金利は半年に1回、返済額は5年に1回見直されます。金利の上昇により返済額が増加した場合でも、返済額の増額はそれまでの返済額の25%までと決まっています。

金融機関のほか、不動産業者も提携ローンという不動産ローンを提供している場合もあり、金融機関よりも好条件で融資を受けられることもあります。

住宅ローンがあっても不動産投資はできる


住宅ローンと不動産投資ローンの違い、不動産投資ローンの審査と内容を見てきました。住宅ローンがあっても不動産投資ローンを組むことは可能ですが、いくつかの注意が必要です。

・不動産ローンの借入れ上限額が低くなる可能性がある

不動産ローンの審査項目に「個人の属性」があり、返済能力がチェックされていることを確認しました。
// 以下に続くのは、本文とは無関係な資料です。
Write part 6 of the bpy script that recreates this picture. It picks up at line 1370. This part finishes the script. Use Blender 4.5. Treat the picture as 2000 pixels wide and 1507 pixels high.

不動産投資ローンの返済原資はインカムゲインですが、仮に空室が続いた場合、貯金を切り崩すなどして返済金にあてなくてはいけなくなるため、住宅ローンの残債が借入れ限度額から差し引かれるなどの制約は考えられます。

・金利が上がる可能性を考慮に入れる

多くの人がより金利の低い変動金利を選択しています。現在はマイナス金利で一層金利が低い状態です。

しかし、上記でみてきた通り、経済状況に応じて金利の見直しは半年に1回実施されていますので、今後、金利が上昇する可能性を考慮すべきです。

・賃貸価格は下がる前提で返済計画を立てる

通常は築年数とともに物件の人気は下がります。空室を回避するためには賃貸価格を下げざるをえず、インカムゲインは減少します。

また、売却のタイミングによってはキャピタルゲインを得られず損失を出してしまうこともあるでしょう。

住宅ローンがある人が不動産投資ローンを組む際は、複数の金融機関や不動産業者に見積もりをもらい冷静に二重ローンの状態を分析しましょう。余裕を持った返済計画を立てる必要があります。